A mí, lo que más me conmueve es el hecho de que estas fechas reactualicen dos momentos cruciales de la vida: la maternidad recién estrenada, y la salida al mundo de un nuevo ser que deja la comodidad del útero para mostrarse al mundo.
En estos días me he dedicado a bucear por internet a aquellos artistas que han imaginado a los seres de las sagradas escrituras en su dimensión humana. Rescato el retrato de la joven madre cargando a su hijo en un momento de total intimidad, de absoluta cotidianeidad. Ella y él en reposada cercanía, inmersos en una comunicación intensa y muda.
De todas las versiones existentes, me quedo con un bellísimo retrato elaborado alrededor de 1300 en Siena por el artista Duccio di Buoninsegna. Un retrato austero donde aparecen a todo color los susodichos personajes. El escenario es abstracto: se despliega como paisaje un fondo dorado que también corona a ambos de un aura celestial. La virgen madre, una joven mujer de cara ovalada y delicadas facciones, cubierta de una túnica azul, posa de pie con su hijo en brazos. El dios niño (un adulto en miniatura vestido de color salmón), aunque inmóvil, parece ser el único de los dos captado en plena acción.

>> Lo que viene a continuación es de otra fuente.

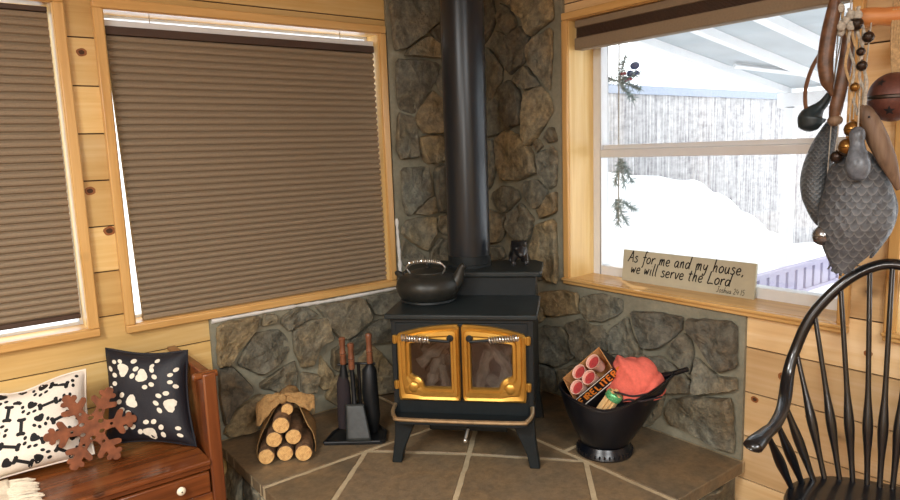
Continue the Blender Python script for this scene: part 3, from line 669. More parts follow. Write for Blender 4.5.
MB().prism(OUT, HZ - .05, HZ - .004).build('hearth_slab', M['grout'], hr, smooth=0)
tb = MB(); rnd = random.Random(12)
for t in TILES:
    q = inset(t, .0105); tb.t = rnd.random(); n = len(q); ring = []
    for i in range(n):
        a, b = q[i], q[(i + 1) % n]; m = max(1, int((b - a).length / .03))
        for k in range(m):
            w = a.lerp(b, k / m); ring.append(w + V((noise.noise(V((w.x * 20, w.y * 20, 1))), noise.noise(V((w.x * 20, w.y * 20, 7))))) * .004)
    tb.prism([tuple(w) for w in ring], HZ - .05, HZ)
tb.build('hearth_tiles', M['slate'], hr, bevel=.004)
base = [(0, 0), (-1.555, 0), (-1.565, -.845), (-.745, -1.655), (0, -1.655)]
bs = MB(); bs.cur = 1; bs.prism(base, 0, HZ - .05); bs.cur = 0
def edge_stones(p, q, seed):
    p = V(p); q = V(q); L = (q - p).length; d = (q - p) / L; nrm = V((d.y, -d.x))
    r = random.Random(seed); polys = []; a = .01
    while a < L - .06:
        w = min(r.uniform(.14, .3), L - .01 - a)
        polys.append([(a + .01, .012), (a + w * .5, .008 + r.random() * .01), (a + w - .01, .015), (a + w - .012, .17 + r.random() * .015), (a + w * .45, .18), (a + .012, .175)]); a += w
    stones(bs, polys, 'L', seed, lambda v: (p.x + d.x * v[0] - nrm.x * v[1], p.y + d.y * v[0] - nrm.y * v[1], v[2]), .02)
edge_stones(base[2], base[1], 5) if False else edge_stones((base[1][0], base[1][1]), base[2], 5)
edge_stones(base[2], base[3], 6); edge_stones(base[3], base[4], 8)
bs.build('hearth_base', [M['stone'], M['mortar']], hr, smooth=28, weld=False)

# --- pleated shades
def shade_sheet(tl, tr, bl, br, y, pitch0, pitch1, amp=.015):
    zs = []; z = 0; H = tl[1] - bl[1]
    n = int(2 * H / (pitch0 + pitch1))
    ws = [pitch0 + (pitch1 - pitch0) * i / (n - 1) for i in range(n)]; k = H / sum(ws)
    prof = [(0, 0)]
    for w in ws:
        w *= k; prof += [(z + w * .14, amp * .72), (z + w * .42, amp), (z + w * .70, amp * .8), (z + w * .86, amp * .1), (z + w, 0)]; z += w
    rows = []
    for s, d in prof:
        t = min(1, s / H)
        for f in (0, 1):
            a = tl if f == 0 else tr; b = bl if f == 0 else br
            rows.append((a[0] + (b[0] - a[0]) * t, y - d, a[1] + (b[1] - a[1]) * t))
    mb = MB(); nn = len(prof)
    back = [(v[0], y + .02, v[2]) for v in rows]
    mb.add(rows + back, [(2 * i, 2 * i + 1, 2 * i + 3, 2 * i + 2) for i in range(nn - 1)] + [(2 * nn + 2 * i, 2 * nn + 2 * i + 1, 2 * nn + 2 * i + 3, 2 * nn + 2 * i + 2) for i in range(nn - 1)]
           + [(2 * i, 2 * i + 2, 2 * nn + 2 * i + 2, 2 * nn + 2 * i) for i in range(nn - 1)] + [(2 * i + 1, 2 * i + 3, 2 * nn + 2 * i + 3, 2 * nn + 2 * i + 1) for i in range(nn - 1)])
    return mb
def bar4(a, b, z0a, z1a, z0b, z1b, y0, y1):
    mb = MB(); mb.add([(a, y0, z0a), (b, y0, z0b), (b, y1, z0b), (a, y1, z0a), (a, y0, z1a), (b, y0, z1b), (b, y1, z1b), (a, y1, z1a)],
                      [(0, 1, 2, 3), (4, 5, 6, 7), (0, 1, 5, 4), (1, 2, 6, 5), (2, 3, 7, 6), (3, 0, 4, 7)]); return mb
r = thing('pleated_shade', (-1.24, .04, .86), 'brown pleated shade drawn down over the wide window left of the stove pipe', 'window shade', 'drawn pleated shades')
def sub(mb, o):
    mb.v = [p - V(o) for p in mb.v]; return mb
o = (-1.24, .04, .86)
sub(shade_sheet((-1.878, 2.062), (-.622, 2.062), (-1.846, .892), (-.606, .892), .036, .031, .026), o).build('pleats', M['shade'], r, smooth=0)
sub(bar4(-1.879, -.621, 2.062, 2.096, 2.062, 2.096, .016, .066), o).build('top_rail', M['shade_rail'], r, bevel=.003)
sub(bar4(-1.882, -.615, 2.0965, 2.122, 2.0965, 2.122, .03, .07), o).build('head_box', M['white_vinyl'], r, bevel=.003)
sub(bar4(-1.846, -.606, .8715, .893, .8715, .893, .024, .064), o).build('bottom_rail', M['shade'], r, bevel=.005)
for x in (-1.7, -.8):
    sub(MB().tube([(x, .045, 2.12), (x, .045, 2.155)], .002, 6), o).build('lift_cord', M['cord'], r)
o = (-2.74, .04, .9)
r = thing('pleated_shade', o, 'brown pleated shade hanging just short of the sill in the leftmost window', 'window shade', 'drawn pleated shades')
sub(shade_sheet((-3.40, 2.13), (-2.077, 2.13), (-3.40, .945), (-2.082, .945), .036, .031, .026), o).build('pleats', M['shade'], r, smooth=0)
sub(bar4(-3.40, -2.076, 2.13, 2.15, 2.13, 2.15, .022, .066), o).build('top_rail', M['shade_rail'], r, bevel=.003)
sub(bar4(-3.40, -2.082, .924, .946, .924, .946, .024, .064), o).build('bottom_rail', M['shade_rail'], r, bevel=.005)
for x in (-3.2, -2.25):
    sub(MB().tube([(x, .045, 2.149), (x, .045, 2.162)], .002, 6), o).build('lift_cord', M['cord'], r)
# raised shade at the head of the right window: stacked pleats between two rails
o = (.05, -1.386, 2.0)
r = thing('pleated_shade', o, 'brown pleated shade raised in a stack at the top of the bright right window', 'window shade')
rot = Matrix.Rotation(0, 4, 'Z')
sub(MB().box((.022, -2.014, 2.112), (.075, -.770, 2.146)), o).build('top_rail', M['shade'], r, bevel=.004)
pm = MB()
for i in range(9):
    z = 2.066 + i * .0051; pm.box((.03, -2.012, z), (.07, -.774, z + .0036))
sub(pm, o).build('stacked_pleats', M['shade_rail'], r, smooth=0)  # pleats coloured dark to stand for the shadow between the rails
sub(MB().box((.016, -2.014, 2.008), (.078, -.772, 2.064)), o).build('bottom_rail', M['shade'], r, bevel=.006)
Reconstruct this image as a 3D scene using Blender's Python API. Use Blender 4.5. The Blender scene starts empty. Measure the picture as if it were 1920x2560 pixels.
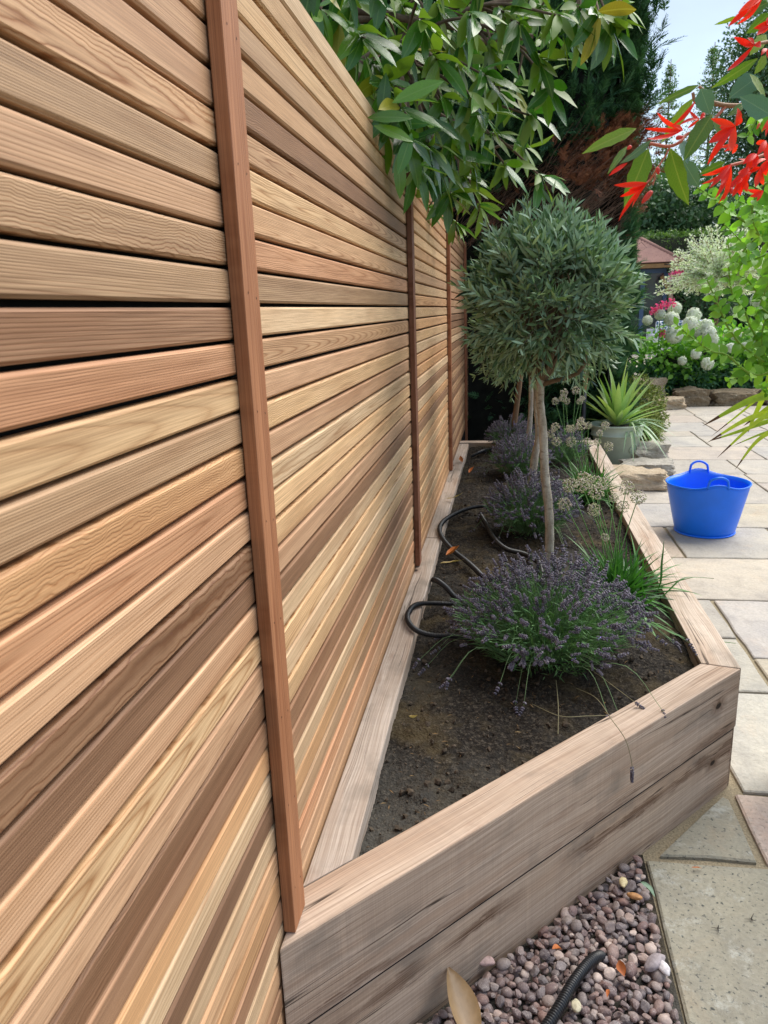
import bpy, math, random
import numpy as np
from mathutils import Vector, Matrix, noise as mnoise

# ------------------------------------------------------------------ camera, world, sun, exposure
S = bpy.context.scene
COL = S.collection
CAM = np.array([0.383, 0.0, 1.443])
FPX, YAW, PITCH, ROLL = 1863.28, -0.16803643, 0.26189084, -0.03630133
Fv = np.array([math.sin(YAW)*math.cos(PITCH), math.cos(YAW)*math.cos(PITCH), -math.sin(PITCH)])
Rv = np.array([math.cos(YAW), -math.sin(YAW), 0.0])
Uv = np.cross(Rv, Fv)
Rv, Uv = math.cos(ROLL)*Rv + math.sin(ROLL)*Uv, -math.sin(ROLL)*Rv + math.cos(ROLL)*Uv
cd = bpy.data.cameras.new('camera')
cam = bpy.data.objects.new('camera', cd); COL.objects.link(cam)
M = Matrix.Identity(4)
for i in range(3):
    M[i][0], M[i][1], M[i][2], M[i][3] = Rv[i], Uv[i], -Fv[i], CAM[i]
cam.matrix_world = M
cd.sensor_fit = 'HORIZONTAL'; cd.sensor_width = 7.3; cd.lens = 7.3*FPX/1920
cd.clip_start = 0.02; cd.clip_end = 600
cd.dof.use_dof = True; cd.dof.focus_distance = 1.9; cd.dof.aperture_fstop = 3.6
S.camera = cam
S.render.engine = 'CYCLES'
S.render.resolution_x, S.render.resolution_y = 768, 1024
S.view_settings.view_transform = 'Standard'; S.view_settings.look = 'None'
S.view_settings.gamma = 1; S.view_settings.use_curve_mapping = False
S.view_settings.exposure = 1.05

SUN_EL, SUN_AZ = math.radians(57), math.radians(45)     # azimuth measured from +y towards +x
w = bpy.data.worlds.new('World'); S.world = w; w.use_nodes = True
nt = w.node_tree
for n in list(nt.nodes): nt.nodes.remove(n)
sky = nt.nodes.new('ShaderNodeTexSky'); sky.sky_type = 'NISHITA'; sky.sun_disc = False
sky.sun_elevation = SUN_EL; sky.sun_rotation = SUN_AZ
sky.air_density = 1.25; sky.dust_density = 1.2; sky.ozone_density = 1.0
tcw = nt.nodes.new('ShaderNodeTexCoord')
mp = nt.nodes.new('ShaderNodeMapping'); mp.inputs['Scale'].default_value = (1, 1, 2.2)
nz = nt.nodes.new('ShaderNodeTexNoise'); nz.inputs['Scale'].default_value = 2.6; nz.inputs['Detail'].default_value = 6; nz.inputs['Roughness'].default_value = .55
rp = nt.nodes.new('ShaderNodeValToRGB'); rp.color_ramp.elements[0].position = .36; rp.color_ramp.elements[1].position = .72
rp.color_ramp.elements[0].color = (.55, .55, .55, 1); rp.color_ramp.elements[1].color = (.92, .92, .92, 1)
mx = nt.nodes.new('ShaderNodeMixRGB'); mx.inputs[2].default_value = (2.55, 3.0, 3.75, 1)
bg = nt.nodes.new('ShaderNodeBackground'); bg.inputs['Strength'].default_value = .125
ow = nt.nodes.new('ShaderNodeOutputWorld')
nt.links.new(tcw.outputs['Generated'], mp.inputs[0]); nt.links.new(mp.outputs[0], nz.inputs['Vector'])
nt.links.new(nz.outputs['Fac'], rp.inputs[0]); nt.links.new(rp.outputs[0], mx.inputs[0])
nt.links.new(sky.outputs[0], mx.inputs[1]); nt.links.new(mx.outputs[0], bg.inputs[0]); nt.links.new(bg.outputs[0], ow.inputs[0])
sd = bpy.data.lights.new('sun', 'SUN'); sd.energy = 2.6; sd.angle = math.radians(48); sd.color = (1, .95, .875)
sun = bpy.data.objects.new('sun', sd); COL.objects.link(sun)
sdir = Vector((math.sin(SUN_AZ)*math.cos(SUN_EL), math.cos(SUN_AZ)*math.cos(SUN_EL), math.sin(SUN_EL)))
sun.rotation_euler = sdir.to_track_quat('Z', 'Y').to_euler()
sun.location = (4, 4, 8)

# ------------------------------------------------------------------ helpers
rng = np.random.default_rng(7); random.seed(7)
def at(px, py, Y):
    """world point seen at photo position px,py on the plane y = Y"""
    d = Fv + Rv*(px-960)/FPX - Uv*(py-1280)/FPX
    return CAM + d*(Y/d[1])
def unit(v): v = np.asarray(v, float); return v/(np.linalg.norm(v, axis=-1, keepdims=True)+1e-12)
def rgb(r, g, b):
    f = lambda c: (c/255/12.92 if c/255 <= .04045 else ((c/255+.055)/1.055)**2.4)
    return (f(r), f(g), f(b), 1)
def put(o, name=None, label=None, cat=None, group=None, kind=None, parent=None):
    if label: o['label'] = label
    if cat: o['category'] = cat
    if group: o['group'] = group
    if kind: o['kind'] = kind
    if parent is not None: o.parent = parent
    return o
def empty(name, loc, label, cat, group=None, rot=0):
    o = bpy.data.objects.new(name, None); o.empty_display_size = .05
    o.location = tuple(float(c) for c in loc); o.rotation_euler = (0, 0, rot); COL.objects.link(o)
    return put(o, label=label, cat=cat, group=group)
class MB:
    def __init__(s): s.v = []; s.f = []; s.n = 0
    def add(s, v, faces):
        v = np.asarray(v, float).reshape(-1, 3); s.v.append(v)
        if isinstance(faces, np.ndarray): s.f.append(faces+s.n)
        else:
            d = {}
            for f in faces: d.setdefault(len(f), []).append(f)
            for k, l in d.items(): s.f.append(np.array(l, int)+s.n)
        s.n += len(v); return s
    def mesh(s, name, mat=None, smooth=True):
        me = bpy.data.meshes.new(name)
        if not s.v: return me
        v = np.concatenate(s.v); me.vertices.add(len(v)); me.vertices.foreach_set('co', v.ravel())
        nl = sum(f.size for f in s.f); npoly = sum(len(f) for f in s.f)
        me.loops.add(nl); me.polygons.add(npoly)
        me.loops.foreach_set('vertex_index', np.concatenate([f.ravel() for f in s.f]).astype(np.int32))
        ls = []; o = 0
        for f in s.f:
            ls.append(o+np.arange(len(f))*f.shape[1]); o += f.size
        me.polygons.foreach_set('loop_start', np.concatenate(ls).astype(np.int32))
        me.update(calc_edges=True); me.validate()
        me.polygons.foreach_set('use_smooth', np.full(len(me.polygons), smooth))
        if mat: me.materials.append(mat)
        return me
    def obj(s, name, mat=None, parent=None, smooth=True, loc=None, **kw):
        o = bpy.data.objects.new(name, s.mesh(name, mat, smooth)); COL.objects.link(o)
        if loc is not None: o.location = tuple(float(c) for c in loc)
        return put(o, parent=parent, **kw)
def inst(name, me, loc, parent=None, D=None, N=None, s=1.0, rotz=None, **kw):
    o = bpy.data.objects.new(name, me); COL.objects.link(o)
    if D is not None:
        D = unit(D); Sv = unit(np.cross(D, N)); N2 = np.cross(Sv, D)
        m = Matrix.Identity(4); sc = np.broadcast_to(np.asarray(s, float), (3,))
        for i in range(3):
            m[i][0], m[i][1], m[i][2], m[i][3] = D[i]*sc[0], Sv[i]*sc[1], N2[i]*sc[2], loc[i]
        o.matrix_basis = m
    else:
        o.location = tuple(float(c) for c in loc); o.scale = (s, s, s)
        if rotz: o.rotation_euler = (0, 0, rotz)
    return put(o, parent=parent, **kw)
def scatter(mb, T, P, D, N, s=1.0):
    """copies of the template T=(verts, quads) with x along D and z along N"""
    tv, tf = T; P = np.asarray(P, float); n = len(P)
    if n == 0: return
    D = unit(D); Sd = unit(np.cross(D, N)); N2 = np.cross(Sd, D)
    s = np.broadcast_to(np.asarray(s, float), (n,))[:, None, None]
    v = P[:, None, :] + s*(tv[None, :, 0:1]*D[:, None, :] + tv[None, :, 1:2]*Sd[:, None, :] + tv[None, :, 2:3]*N2[:, None, :])
    m = len(tv)
    for f in (tf if isinstance(tf, list) else [tf]):
        ff = (f[None]+(np.arange(n)*m)[:, None, None]).reshape(-1, f.shape[1])
        mb.f.append(ff+mb.n)
    mb.v.append(v.reshape(-1, 3)); mb.n += n*m
def leafT(L=1, W=.25, n=4, fold=.25, curl=.15, wpos=.45, tip=.0, wave=0, twist=0):
    """leaf along +x, folded on the midrib"""
    vs = []
    for i in range(n+1):
        t = i/n
        if t < wpos: wd = math.sin(t/wpos*math.pi/2)**.8 if t > 0 else 0.06
        else: wd = math.cos((t-wpos)/(1-wpos)*math.pi/2)**.85 if t < 1 else tip
        wd = max(wd, .05 if t < 1 else tip+.01)*W/2*L
        z = -curl*L*t*t; a = twist*t
        up = fold*wd+(wave*L*math.sin(t*13) if wave else 0)
        for sgn in (-1, 0, 1):
            y0, z0 = sgn*wd, (up if sgn else 0)
            vs.append((t*L*(1-.25*abs(curl)*t), y0*math.cos(a)-z0*math.sin(a), z+y0*math.sin(a)+z0*math.cos(a)))
    q = []
    for i in range(n):
        a = i*3
        q += [(a, a+3, a+4, a+1), (a+1, a+4, a+5, a+2)]
    return np.array(vs), np.array(q)
def tube(mb, pts, r, n=8, cap=True):
    P = np.asarray(pts, float); r = np.broadcast_to(np.asarray(r, float), (len(P),))
    T = unit(np.gradient(P, axis=0)); ref = np.array([0, 0, 1.]) if abs(T[0][2]) < .9 else np.array([1., 0, 0])
    u = unit(np.cross(T[0], ref)); a = np.linspace(0, 2*math.pi, n, endpoint=False); vs = []
    for i in range(len(P)):
        u = unit(u-T[i]*np.dot(u, T[i])); w_ = np.cross(T[i], u)
        vs.append(P[i]+r[i]*(np.cos(a)[:, None]*u+np.sin(a)[:, None]*w_))
    k = np.arange(n); f = []
    for i in range(len(P)-1):
        f.append(np.stack([i*n+k, i*n+(k+1) % n, (i+1)*n+(k+1) % n, (i+1)*n+k], 1))
    faces = [tuple(x) for x in np.concatenate(f)]
    if cap: faces += [tuple(range(n))[::-1], tuple((len(P)-1)*n+k)]
    mb.add(np.concatenate(vs), faces)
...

Centremos nuestra atención en un detalle mínimo, que podría pasar desapercibido si el espectador ve de prisa. Son los ojos de ella. Los mantiene ligeramente desviados hacia otra parte. Su expresión es de una profunda tristeza. ¿En qué piensa la tierna madre? Su mirada nos dice que, lejos de estar en tiempo presente, se desplaza mentalmente al futuro y sospecha que a su hijo le espera un porvenir lleno de sobresaltos que culmina en su crucifixión. El dolor de la madre se percibe profundo.
En cambio, el hijo es captado en otra actitud. El pequeño advierte el sentimiento de la madre y en un gesto de total empatía, le sacude el velo para llamar su atención, para traerla de vuelta al ahora del retrato y ahorrarle la pena anticipada. La escena me desgarra por la gama de emociones que se juegan en ese momento íntimo: la ternura del hijo intentando distraer a la madre, la madre absorta anticipando el dolor de la pérdida, y la abundancia del amor entre madre e hijo, en medio de un contexto de violencia y muerte que inicia con Herodes y termina con Poncio Pilatos.
Esta escena me lleva a imaginar a todas las madres.
En este momento pienso en las madres del mundo cuyos hijos se han ido para no volver.
Las madres de Siria, las de Iraq, las de París, las de Afganistán.
Las madres de este país cuyos hijos son los desaparecidos que han ido perdiendo rostro y apellido. Jóvenes que han muerto de manera violenta por diferentes causas etiquetadas con nombres que poco dicen: guerra contra el narco, guerra contra las mujeres o feminicidios... guerras al fin y al cabo que minimizan la tragedia de la vida rota porque se entiende como una vida sin nombre.
¿Cuántos cuerpos habitan el subsuelo de nuestra geografía?
Incontables.
A diferencia de la madre bíblica, las madres de hoy albergan una única certeza: sus hijas e hijos no resucitarán.